The Taliban’s terrorist insurgency has been funded in part by drug traffickers who provide financing to the Taliban in exchange for protection for their drug routes, production labs, and opium poppy fields. KHAN has supported the Taliban’s efforts to forcibly remove the United States and its allies from Afghanistan by providing financial support in the form of drug proceeds.

“Proceeds from HAJI JUMA KHAN's global drug trafficking organization funded the terrorist activities of the Taliban,” said DEA Acting Administrator MICHELE M. LEONHART. “His arrest disrupts a significant line of credit to the Taliban and will shake the foundation of his drug network that has moved massive quantities of heroin to worldwide drug markets.”

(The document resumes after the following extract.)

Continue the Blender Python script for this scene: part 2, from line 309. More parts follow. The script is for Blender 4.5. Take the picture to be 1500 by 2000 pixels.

Mr. GARCIA said: “The arrest of HAJI JUMA KHAN is another significant step in the continuing effort to combat terrorism by stopping the flow of narcotics proceeds that help fund the Taliban and other terrorist organizations.”

Mr. GARCIA praised the investigative work of the DEA, with the assistance of the British Serious Organised Crime Agency, and thanked the Turkish National Police and the Turkish Jandarma for their role in the case. He also thanked United States and international INTERPOL authorities for their support.

KHAN will be presented this afternoon before United States Magistrate Judge RONALD L. ELLIS for initial appearance and arraignment. United States District Judge NAOMI REICE BUCHWALD will preside over future proceedings in this case; a conference is scheduled before Judge BUCHWALD for October 28, 2008, at 2:30 p.m.

If convicted, KHAN, 54, faces a maximum sentence of life and a mandatory minimum sentence of 20 years in prison. The prosecution is being handled by the Office’s International Narcotics Trafficking Unit. Assistant United States Attorneys MARSHALL A. CAMP and EUGENE INGOGLIA are in charge of the prosecution.